Compression as a system choice
Problem
Bandwidth tickets trigger “enable compression” as a global default. Small RPCs get slower; already-compressed media is double-compressed; teams stop improving message design because “gzip will fix size.” 201 explains the mechanism (compression vs format); 301 places compression in budgets and tiers.
Short answer
Choose a format for meaning first; add compression as a transport or storage tier when payloads are large enough that CPU trades for bandwidth positively under measurement. Prefer dense schema-aware encodings when structure allows; use general-purpose compression for verbose text or cold storage. Do not treat suite encode times as including your link-level gzip unless the experiment says so.
Constraints that matter
| Budget | Question |
|---|---|
| CPU | Encode + compress + decrypt on path? |
| Bandwidth / storage | Dominates cost model? |
| Latency | Small messages: compression can hurt |
| Content | Already compressed media? |
| Layering | TLS, HTTP content-encoding, app-level |
Decision frame
Message tiny + local network? → often skip general compression
Verbose JSON over WAN / cold store? → compress after measuring
Need field access / evolution? → format first; compress opaque bytes after
| Scenario | Lean |
|---|---|
| Public HTTP large JSON | content-encoding + good JSON lib |
| High-QPS internal RPC 200 B | Usually no app gzip |
| Lake files | Format-aware columnar compression |
| Encrypted tunnel + gzip | Order and CPU stacking matter |
Failure modes
| Mistake | Outcome |
|---|---|
| Compress everything | CPU-bound services |
| Skip format design | Permanent verbose tax |
| Double compress | Wasted work |
| Compare compressed size to suite Size column naively | Category error |
| Forget mobile CPU cost | Battery / heat regressions |
Real-world sketch
An API enables gzip globally. p50 improves for 100KB responses; p99 for 1KB control RPCs worsens. Ops keeps gzip for large GETs via content negotiation and disables it on chatty RPCs. Separately, internal events move from JSON to Protobuf, cutting size before compression—and compression becomes optional on the mesh.
In this suite
| Resource | Role |
|---|---|
| Size / time Results | Uncompressed codec behavior (typical) |
| 201 compression article | Mechanism |
| Using this suite | What is and is not measured |
Experiments
Question: Where should compression sit (app codec vs transport vs storage), and does it beat a denser binary format for this link?
Setup
- Measure uncompressed payload sizes and link RTT/bandwidth.

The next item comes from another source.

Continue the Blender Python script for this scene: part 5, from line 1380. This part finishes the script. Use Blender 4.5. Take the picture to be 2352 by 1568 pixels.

- Candidates: gzip/zstd levels; alternative binary format without compress; compress-after-serialize.
- CPU headroom on producer/consumer.
Procedure
- Baseline: suite
median_size_bytes+ ser/deser time without compress. - Apply candidate compression on the wire; measure end-to-end latency and CPU.
- Compare to denser format without compress on same hop.
- Check double-compression waste (e.g. already-compressed fields).
- Pick placement (client, reverse proxy, broker, app).
Decision rule
- Choose the option minimizing SLO latency or $/bandwidth under CPU cap—not the smallest microbenchmark size alone.
- Compression is not a substitute for a wrong paradigm (row vs columnar).
Metrics
| Metric / signal | Role |
|---|---|
| End-to-end latency with compress | Primary when user-facing |
| Compressed size / compression ratio | Bandwidth economics |
| CPU % ser+compress / deser+decompress | Capacity limit |
Suite median_size_bytes (raw codec) |
Pre-compress baseline |
| Suite ser/deser times | Codec CPU before compress |
Planned size_gzip6 / size_zstd3 (if present) |
Suite compression proxies |
| Error rate under CPU saturation | Stability |
Conclusion style: “zstd on broker beats switching format for this topic size; app-level gzip off.”
What this suite cannot tell you
- Optimal zstd level for your corpus.
- CDN behavior.
- Interaction with specific TLS offload hardware.
Common mistakes
- “Binary so we don’t need gzip” without size data.
- “Gzip so format doesn’t matter.”
- Benchmarking compress off then enabling it only in prod.
Key takeaways
- Compression is a tier, not a format.
- Measure CPU vs bandwidth; defaults are not universal.
- Improve encoding when structure allows; compress the remainder.
- Suite Size is not automatically post-gzip Size.